The saga of bathroom singers

Have you ever wondered why people sing their hearts out in the shower, although they won’t do the same, even if they were paid lakhs of rupees, before a huge audience? On behalf of all my bathroom singer brotherhood, let me share some of my thoughts. Whenever I enter the bathroom and the water continues to rush over my body, it inspires me naturally chant the melodious lyrics. You cannot even imagine of a better sound system too, that boosts your voice by adding bass and makes it louder, fuller and deeper.

Eventually, it hardly matters if someone is shy, because in the shower, he or she is a star.

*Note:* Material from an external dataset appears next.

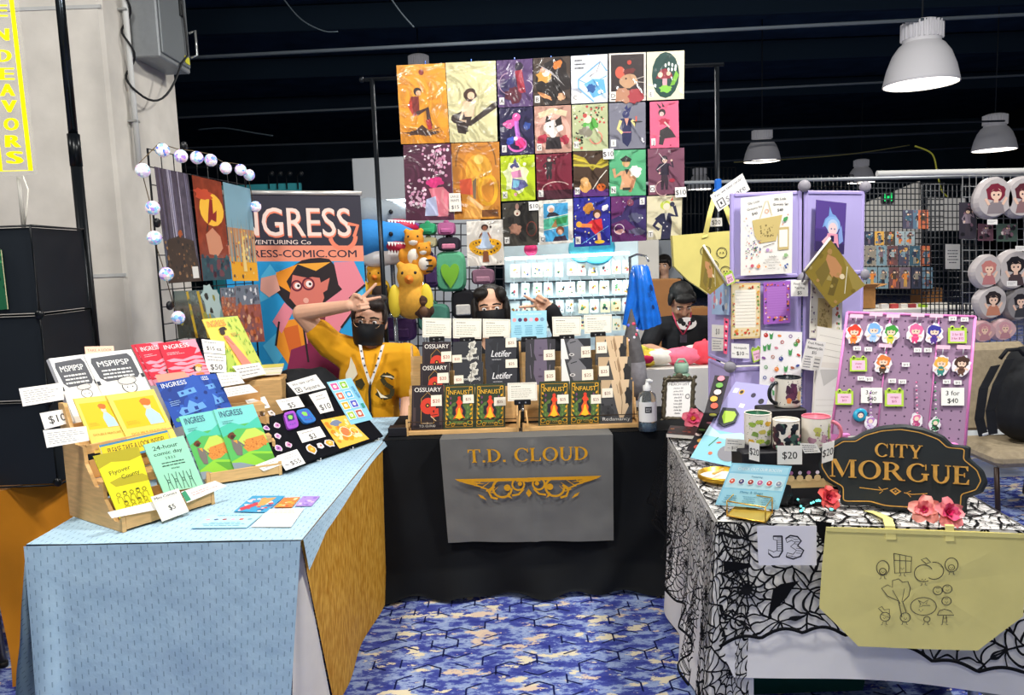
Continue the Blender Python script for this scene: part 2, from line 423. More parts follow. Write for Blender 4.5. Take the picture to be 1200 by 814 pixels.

A bathroom imposes no restriction – we are allowed to strike all the notes or pitches and remix any song according to our wishes – even if we sound terrible outside.

To speak about my experience, I stay in a hostel where the fellow neighbours share shower cubicles consecutively lined up in a row. While it is a common habit to add our voices to the chorus when someone sings (only the first few lines and humming the rest), it’s not unusual to witness a concert where a duet performance is accompanied by drum beating on an upturned bucket, finger snapping, clapping and whistling. Bathroom singing is a tight slap for the fellow mates, impatiently pounding on the door, to make them realize that the guy inside won’t come out soon.

The choice of songs is roughly indicative of the mood as well. While having bath today in the morning the boy, preparing himself to express his feelings to someone, could be heard singing a song like “Mere sapnon ki rani kab aayegi tu?... (O the Queen of my dreams! when will you come to me?...)”; it is quite likely for the him, who goes straight to the bathroom pulling a long face after returning in the evening, to croon: “Mera jeevan kora kaagaz, kora hi reh gaya?... (My life was a blank paper, it remained blank...).”

The critics say that the amplified and deepened tune is all because of the bouncing of the voices back and forth around the small space that act as an autotune. Well, it is a common practice for the modern singers to modulate their voices by manual tuning. Again, if the legendary Kishore Kumar invented the famous ‘Yodel-Ay-Ee-Oooo’ songs from bathroom music and Jon Anderson had tiles installed in the studio to create a ‘bathroom effect’, we do not care a fig for the fault-finders. We have always set the stage, nay the bathroom on fire and we will continue to do so.